I was thinking of this the other day. Maybe a complete downgrade of the ceremony - something like Chas & Dave having a Cockernee singalong in a mock up of the Queen Vic set, and to add a bit of class, Leslie Garrett doing a Marie Lloyd medley.
Soapnutter

Well, as it's Great Britain we'd need Bryn Terfel, The Proclaimers and Daniel O'Donnel - or Ronan Keating.....
Chez

Leo was transfixed by the drumming. I reckon a gathering of the nation's Morris Dancers in a similar synchronised spectacle would be the way forward.

Leslie Garrett, I'd shoot, as part of the opening ceremony.
LynneA

I was thinking about having the flame lit by Amy Winehouse lighting a ciggie from the torch, then dropping fag ash onto a stream of meths leading to the flame.

Then I realised she's unlikely to last to 2012.
Chez

LynneA wrote:
I was thinking about having the flame lit by Amy Winehouse lighting a ciggie from the torch, then dropping fag ash onto a stream of meths leading to the flame.

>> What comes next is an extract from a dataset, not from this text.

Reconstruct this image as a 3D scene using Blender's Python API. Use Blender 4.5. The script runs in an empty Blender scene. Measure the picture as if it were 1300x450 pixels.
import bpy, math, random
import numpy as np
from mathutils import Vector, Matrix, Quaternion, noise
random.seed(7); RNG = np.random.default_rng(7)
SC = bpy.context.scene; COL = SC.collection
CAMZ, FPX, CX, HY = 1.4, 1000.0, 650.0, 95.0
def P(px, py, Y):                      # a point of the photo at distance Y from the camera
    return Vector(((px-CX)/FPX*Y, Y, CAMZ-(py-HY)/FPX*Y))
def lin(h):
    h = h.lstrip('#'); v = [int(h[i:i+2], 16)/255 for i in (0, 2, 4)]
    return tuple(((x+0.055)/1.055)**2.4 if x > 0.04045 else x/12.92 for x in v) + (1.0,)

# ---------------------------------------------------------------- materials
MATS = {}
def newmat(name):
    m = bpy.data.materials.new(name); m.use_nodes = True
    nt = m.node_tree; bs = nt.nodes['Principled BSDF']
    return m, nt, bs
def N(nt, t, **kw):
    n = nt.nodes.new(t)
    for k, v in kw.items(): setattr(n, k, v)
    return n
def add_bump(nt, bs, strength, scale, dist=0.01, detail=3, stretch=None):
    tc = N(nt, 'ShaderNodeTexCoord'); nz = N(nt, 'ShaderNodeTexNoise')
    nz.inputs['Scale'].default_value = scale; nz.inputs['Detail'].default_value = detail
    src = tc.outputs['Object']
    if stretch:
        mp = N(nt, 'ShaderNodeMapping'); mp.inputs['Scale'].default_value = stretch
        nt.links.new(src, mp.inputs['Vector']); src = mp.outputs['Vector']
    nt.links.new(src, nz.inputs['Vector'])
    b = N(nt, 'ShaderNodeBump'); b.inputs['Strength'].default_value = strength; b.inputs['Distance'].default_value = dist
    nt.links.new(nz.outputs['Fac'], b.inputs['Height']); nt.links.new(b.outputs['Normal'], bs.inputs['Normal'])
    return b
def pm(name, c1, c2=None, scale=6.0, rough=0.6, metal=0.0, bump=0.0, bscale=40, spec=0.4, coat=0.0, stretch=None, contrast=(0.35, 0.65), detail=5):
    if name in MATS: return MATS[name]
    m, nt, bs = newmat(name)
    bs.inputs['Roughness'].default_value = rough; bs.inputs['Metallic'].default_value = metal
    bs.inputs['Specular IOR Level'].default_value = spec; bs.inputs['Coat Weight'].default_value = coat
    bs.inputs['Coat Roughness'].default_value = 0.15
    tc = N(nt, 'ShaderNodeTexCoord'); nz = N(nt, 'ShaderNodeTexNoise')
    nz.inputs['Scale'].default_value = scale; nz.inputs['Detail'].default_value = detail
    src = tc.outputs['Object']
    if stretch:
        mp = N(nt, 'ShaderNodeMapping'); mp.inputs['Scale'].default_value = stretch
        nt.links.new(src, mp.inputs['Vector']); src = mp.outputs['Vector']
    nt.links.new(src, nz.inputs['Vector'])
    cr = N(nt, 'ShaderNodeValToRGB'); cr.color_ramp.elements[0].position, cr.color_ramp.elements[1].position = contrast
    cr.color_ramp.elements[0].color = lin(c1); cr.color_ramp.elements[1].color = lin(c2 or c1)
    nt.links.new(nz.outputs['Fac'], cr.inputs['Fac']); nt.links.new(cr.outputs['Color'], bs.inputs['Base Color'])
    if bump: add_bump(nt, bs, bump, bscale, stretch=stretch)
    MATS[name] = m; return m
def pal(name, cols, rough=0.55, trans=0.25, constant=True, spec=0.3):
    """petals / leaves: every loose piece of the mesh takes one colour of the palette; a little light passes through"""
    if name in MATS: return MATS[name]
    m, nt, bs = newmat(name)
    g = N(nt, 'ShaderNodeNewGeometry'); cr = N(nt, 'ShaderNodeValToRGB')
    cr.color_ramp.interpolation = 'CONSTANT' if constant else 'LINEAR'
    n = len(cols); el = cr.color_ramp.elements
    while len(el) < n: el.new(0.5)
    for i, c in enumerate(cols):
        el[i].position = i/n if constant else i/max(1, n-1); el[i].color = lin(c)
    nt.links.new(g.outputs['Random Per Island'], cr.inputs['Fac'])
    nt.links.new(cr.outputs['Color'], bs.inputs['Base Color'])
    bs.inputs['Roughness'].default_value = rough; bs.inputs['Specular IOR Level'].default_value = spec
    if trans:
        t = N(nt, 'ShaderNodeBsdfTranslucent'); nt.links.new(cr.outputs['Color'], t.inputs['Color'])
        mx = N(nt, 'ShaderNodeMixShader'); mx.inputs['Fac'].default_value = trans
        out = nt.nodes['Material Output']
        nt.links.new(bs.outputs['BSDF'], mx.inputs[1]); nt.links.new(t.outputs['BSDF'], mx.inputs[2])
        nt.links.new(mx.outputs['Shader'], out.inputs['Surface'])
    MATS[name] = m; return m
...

Then I realised she's unlikely to last to 2012.


Classy though. I like it.

What about a Strictly Ballroom -type display from the cast of Coronation Street accompanied by the cast of the Big Brother House playing themes from well-known soaps?
ksia

How about Monty Don in the middle of the stadium simply potting up some plants to the sound of Charlotte Green reading out that day's shipping forecast. Then everyone present to have a nice cup of tea.
Green Rosie

ksia wrote:
How about Monty Don in the middle of the stadium simply potting up some plants to the sound of Charlotte Green reading out that day's shipping forecast. Then everyone present to have a nice cup of tea.


Brilliant Laughing
Brownbear

Depends on whether they go for traditional or modern - if modern, it would have to be a bloke in a shellsuit and burning Burberry cap, climbing up scaffolding to light a beacon in the shape of a giant hamburger.